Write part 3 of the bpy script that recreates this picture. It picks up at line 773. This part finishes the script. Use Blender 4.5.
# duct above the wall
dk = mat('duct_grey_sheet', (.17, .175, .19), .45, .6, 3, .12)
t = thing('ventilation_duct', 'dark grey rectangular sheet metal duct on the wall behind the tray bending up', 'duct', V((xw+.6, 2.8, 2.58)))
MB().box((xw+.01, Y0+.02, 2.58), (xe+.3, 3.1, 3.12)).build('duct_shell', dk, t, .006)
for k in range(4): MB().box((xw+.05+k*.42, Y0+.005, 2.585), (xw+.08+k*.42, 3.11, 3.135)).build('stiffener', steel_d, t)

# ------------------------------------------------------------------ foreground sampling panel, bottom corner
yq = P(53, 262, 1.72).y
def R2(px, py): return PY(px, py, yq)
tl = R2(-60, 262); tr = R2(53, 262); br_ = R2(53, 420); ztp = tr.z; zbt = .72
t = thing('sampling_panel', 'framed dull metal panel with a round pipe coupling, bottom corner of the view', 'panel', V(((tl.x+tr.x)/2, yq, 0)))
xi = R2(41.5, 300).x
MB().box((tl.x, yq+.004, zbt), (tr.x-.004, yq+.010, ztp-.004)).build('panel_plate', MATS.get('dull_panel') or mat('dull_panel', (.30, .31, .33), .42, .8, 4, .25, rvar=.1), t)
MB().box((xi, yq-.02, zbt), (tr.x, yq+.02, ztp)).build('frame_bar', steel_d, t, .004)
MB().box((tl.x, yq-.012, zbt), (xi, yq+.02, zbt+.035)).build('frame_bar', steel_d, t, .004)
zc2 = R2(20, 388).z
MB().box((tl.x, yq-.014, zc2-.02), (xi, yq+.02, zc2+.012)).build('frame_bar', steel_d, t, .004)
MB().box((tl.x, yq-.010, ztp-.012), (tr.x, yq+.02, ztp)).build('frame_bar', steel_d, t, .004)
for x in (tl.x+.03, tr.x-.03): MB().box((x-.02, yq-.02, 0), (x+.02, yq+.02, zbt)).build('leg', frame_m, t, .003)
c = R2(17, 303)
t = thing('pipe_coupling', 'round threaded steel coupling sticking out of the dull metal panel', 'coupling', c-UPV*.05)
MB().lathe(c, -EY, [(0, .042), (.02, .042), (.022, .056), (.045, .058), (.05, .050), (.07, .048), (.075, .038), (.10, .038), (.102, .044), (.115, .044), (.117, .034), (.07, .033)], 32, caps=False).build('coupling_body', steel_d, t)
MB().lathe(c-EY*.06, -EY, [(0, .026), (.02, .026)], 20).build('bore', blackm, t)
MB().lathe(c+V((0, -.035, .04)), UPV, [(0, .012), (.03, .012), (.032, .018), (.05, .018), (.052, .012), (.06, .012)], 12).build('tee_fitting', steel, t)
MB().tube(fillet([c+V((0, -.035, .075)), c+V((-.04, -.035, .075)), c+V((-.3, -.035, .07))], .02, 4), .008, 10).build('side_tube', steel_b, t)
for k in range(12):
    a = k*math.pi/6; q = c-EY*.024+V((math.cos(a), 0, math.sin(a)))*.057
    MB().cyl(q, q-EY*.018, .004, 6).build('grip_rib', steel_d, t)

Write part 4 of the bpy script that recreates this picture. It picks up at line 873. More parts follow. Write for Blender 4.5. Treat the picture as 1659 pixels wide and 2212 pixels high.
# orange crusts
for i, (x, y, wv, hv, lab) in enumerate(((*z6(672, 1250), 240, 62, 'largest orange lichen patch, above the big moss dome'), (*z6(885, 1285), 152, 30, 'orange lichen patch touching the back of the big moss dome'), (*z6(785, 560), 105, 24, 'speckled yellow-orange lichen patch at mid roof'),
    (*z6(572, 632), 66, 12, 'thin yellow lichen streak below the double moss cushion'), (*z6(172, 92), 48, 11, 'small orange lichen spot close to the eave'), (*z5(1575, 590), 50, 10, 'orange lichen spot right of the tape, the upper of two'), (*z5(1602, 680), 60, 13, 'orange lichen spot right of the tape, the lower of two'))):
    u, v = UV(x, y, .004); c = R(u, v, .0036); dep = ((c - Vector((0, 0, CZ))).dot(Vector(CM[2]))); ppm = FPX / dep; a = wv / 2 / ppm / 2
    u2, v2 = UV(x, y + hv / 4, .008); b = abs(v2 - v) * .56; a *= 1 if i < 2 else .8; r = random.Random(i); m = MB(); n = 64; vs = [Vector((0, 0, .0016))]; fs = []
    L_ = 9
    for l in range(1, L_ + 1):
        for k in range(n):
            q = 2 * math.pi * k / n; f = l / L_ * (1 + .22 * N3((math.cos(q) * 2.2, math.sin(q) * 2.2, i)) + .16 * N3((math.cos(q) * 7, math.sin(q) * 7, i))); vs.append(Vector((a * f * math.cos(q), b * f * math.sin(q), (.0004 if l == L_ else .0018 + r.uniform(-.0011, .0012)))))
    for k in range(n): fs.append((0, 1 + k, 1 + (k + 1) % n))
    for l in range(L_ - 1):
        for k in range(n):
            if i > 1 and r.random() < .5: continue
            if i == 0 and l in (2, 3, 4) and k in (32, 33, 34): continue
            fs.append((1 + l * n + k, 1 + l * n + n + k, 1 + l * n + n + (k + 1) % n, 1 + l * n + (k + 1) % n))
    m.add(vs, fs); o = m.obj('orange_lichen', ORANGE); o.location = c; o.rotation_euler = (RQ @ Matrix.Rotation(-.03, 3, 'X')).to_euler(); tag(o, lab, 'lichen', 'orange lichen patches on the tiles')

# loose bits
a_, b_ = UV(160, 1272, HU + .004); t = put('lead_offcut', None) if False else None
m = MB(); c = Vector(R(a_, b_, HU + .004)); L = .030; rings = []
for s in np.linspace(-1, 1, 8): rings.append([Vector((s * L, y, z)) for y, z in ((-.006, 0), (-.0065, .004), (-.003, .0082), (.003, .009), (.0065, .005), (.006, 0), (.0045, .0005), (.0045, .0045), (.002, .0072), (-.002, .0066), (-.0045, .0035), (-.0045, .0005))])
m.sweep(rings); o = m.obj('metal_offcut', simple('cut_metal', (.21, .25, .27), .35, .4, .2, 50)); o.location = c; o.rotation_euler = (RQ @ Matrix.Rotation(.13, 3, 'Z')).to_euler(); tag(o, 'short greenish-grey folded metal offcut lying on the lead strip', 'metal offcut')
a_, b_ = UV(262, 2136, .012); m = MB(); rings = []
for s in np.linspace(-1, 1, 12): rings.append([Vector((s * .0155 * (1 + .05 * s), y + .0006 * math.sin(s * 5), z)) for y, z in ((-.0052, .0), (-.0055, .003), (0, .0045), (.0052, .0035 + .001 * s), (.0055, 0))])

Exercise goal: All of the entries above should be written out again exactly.

Problem solution:
Write part 3 of the bpy script that recreates this picture. It picks up at line 773. This part finishes the script. Use Blender 4.5.
# duct above the wall
dk = mat('duct_grey_sheet', (.17, .175, .19), .45, .6, 3, .12)
t = thing('ventilation_duct', 'dark grey rectangular sheet metal duct on the wall behind the tray bending up', 'duct', V((xw+.6, 2.8, 2.58)))
MB().box((xw+.01, Y0+.02, 2.58), (xe+.3, 3.1, 3.12)).build('duct_shell', dk, t, .006)
for k in range(4): MB().box((xw+.05+k*.42, Y0+.005, 2.585), (xw+.08+k*.42, 3.11, 3.135)).build('stiffener', steel_d, t)

# ------------------------------------------------------------------ foreground sampling panel, bottom corner
yq = P(53, 262, 1.72).y
def R2(px, py): return PY(px, py, yq)
tl = R2(-60, 262); tr = R2(53, 262); br_ = R2(53, 420); ztp = tr.z; zbt = .72
t = thing('sampling_panel', 'framed dull metal panel with a round pipe coupling, bottom corner of the view', 'panel', V(((tl.x+tr.x)/2, yq, 0)))
xi = R2(41.5, 300).x
MB().box((tl.x, yq+.004, zbt), (tr.x-.004, yq+.010, ztp-.004)).build('panel_plate', MATS.get('dull_panel') or mat('dull_panel', (.30, .31, .33), .42, .8, 4, .25, rvar=.1), t)
MB().box((xi, yq-.02, zbt), (tr.x, yq+.02, ztp)).build('frame_bar', steel_d, t, .004)
MB().box((tl.x, yq-.012, zbt), (xi, yq+.02, zbt+.035)).build('frame_bar', steel_d, t, .004)
zc2 = R2(20, 388).z
MB().box((tl.x, yq-.014, zc2-.02), (xi, yq+.02, zc2+.012)).build('frame_bar', steel_d, t, .004)
MB().box((tl.x, yq-.010, ztp-.012), (tr.x, yq+.02, ztp)).build('frame_bar', steel_d, t, .004)
for x in (tl.x+.03, tr.x-.03): MB().box((x-.02, yq-.02, 0), (x+.02, yq+.02, zbt)).build('leg', frame_m, t, .003)
c = R2(17, 303)
t = thing('pipe_coupling', 'round threaded steel coupling sticking out of the dull metal panel', 'coupling', c-UPV*.05)
MB().lathe(c, -EY, [(0, .042), (.02, .042), (.022, .056), (.045, .058), (.05, .050), (.07, .048), (.075, .038), (.10, .038), (.102, .044), (.115, .044), (.117, .034), (.07, .033)], 32, caps=False).build('coupling_body', steel_d, t)
MB().lathe(c-EY*.06, -EY, [(0, .026), (.02, .026)], 20).build('bore', blackm, t)
MB().lathe(c+V((0, -.035, .04)), UPV, [(0, .012), (.03, .012), (.032, .018), (.05, .018), (.052, .012), (.06, .012)], 12).build('tee_fitting', steel, t)
MB().tube(fillet([c+V((0, -.035, .075)), c+V((-.04, -.035, .075)), c+V((-.3, -.035, .07))], .02, 4), .008, 10).build('side_tube', steel_b, t)
for k in range(12):
    a = k*math.pi/6; q = c-EY*.024+V((math.cos(a), 0, math.sin(a)))*.057
    MB().cyl(q, q-EY*.018, .004, 6).build('grip_rib', steel_d, t)

Write part 4 of the bpy script that recreates this picture. It picks up at line 873. More parts follow. Write for Blender 4.5. Treat the picture as 1659 pixels wide and 2212 pixels high.
# orange crusts
for i, (x, y, wv, hv, lab) in enumerate(((*z6(672, 1250), 240, 62, 'largest orange lichen patch, above the big moss dome'), (*z6(885, 1285), 152, 30, 'orange lichen patch touching the back of the big moss dome'), (*z6(785, 560), 105, 24, 'speckled yellow-orange lichen patch at mid roof'),
    (*z6(572, 632), 66, 12, 'thin yellow lichen streak below the double moss cushion'), (*z6(172, 92), 48, 11, 'small orange lichen spot close to the eave'), (*z5(1575, 590), 50, 10, 'orange lichen spot right of the tape, the upper of two'), (*z5(1602, 680), 60, 13, 'orange lichen spot right of the tape, the lower of two'))):
    u, v = UV(x, y, .004); c = R(u, v, .0036); dep = ((c - Vector((0, 0, CZ))).dot(Vector(CM[2]))); ppm = FPX / dep; a = wv / 2 / ppm / 2
    u2, v2 = UV(x, y + hv / 4, .008); b = abs(v2 - v) * .56; a *= 1 if i < 2 else .8; r = random.Random(i); m = MB(); n = 64; vs = [Vector((0, 0, .0016))]; fs = []
    L_ = 9
    for l in range(1, L_ + 1):
        for k in range(n):
            q = 2 * math.pi * k / n; f = l / L_ * (1 + .22 * N3((math.cos(q) * 2.2, math.sin(q) * 2.2, i)) + .16 * N3((math.cos(q) * 7, math.sin(q) * 7, i))); vs.append(Vector((a * f * math.cos(q), b * f * math.sin(q), (.0004 if l == L_ else .0018 + r.uniform(-.0011, .0012)))))
    for k in range(n): fs.append((0, 1 + k, 1 + (k + 1) % n))
    for l in range(L_ - 1):
        for k in range(n):
            if i > 1 and r.random() < .5: continue
            if i == 0 and l in (2, 3, 4) and k in (32, 33, 34): continue
            fs.append((1 + l * n + k, 1 + l * n + n + k, 1 + l * n + n + (k + 1) % n, 1 + l * n + (k + 1) % n))
    m.add(vs, fs); o = m.obj('orange_lichen', ORANGE); o.location = c; o.rotation_euler = (RQ @ Matrix.Rotation(-.03, 3, 'X')).to_euler(); tag(o, lab, 'lichen', 'orange lichen patches on the tiles')

# loose bits
a_, b_ = UV(160, 1272, HU + .004); t = put('lead_offcut', None) if False else None
m = MB(); c = Vector(R(a_, b_, HU + .004)); L = .030; rings = []
for s in np.linspace(-1, 1, 8): rings.append([Vector((s * L, y, z)) for y, z in ((-.006, 0), (-.0065, .004), (-.003, .0082), (.003, .009), (.0065, .005), (.006, 0), (.0045, .0005), (.0045, .0045), (.002, .0072), (-.002, .0066), (-.0045, .0035), (-.0045, .0005))])
m.sweep(rings); o = m.obj('metal_offcut', simple('cut_metal', (.21, .25, .27), .35, .4, .2, 50)); o.location = c; o.rotation_euler = (RQ @ Matrix.Rotation(.13, 3, 'Z')).to_euler(); tag(o, 'short greenish-grey folded metal offcut lying on the lead strip', 'metal offcut')
a_, b_ = UV(262, 2136, .012); m = MB(); rings = []
for s in np.linspace(-1, 1, 12): rings.append([Vector((s * .0155 * (1 + .05 * s), y + .0006 * math.sin(s * 5), z)) for y, z in ((-.0052, .0), (-.0055, .003), (0, .0045), (.0052, .0035 + .001 * s), (.0055, 0))])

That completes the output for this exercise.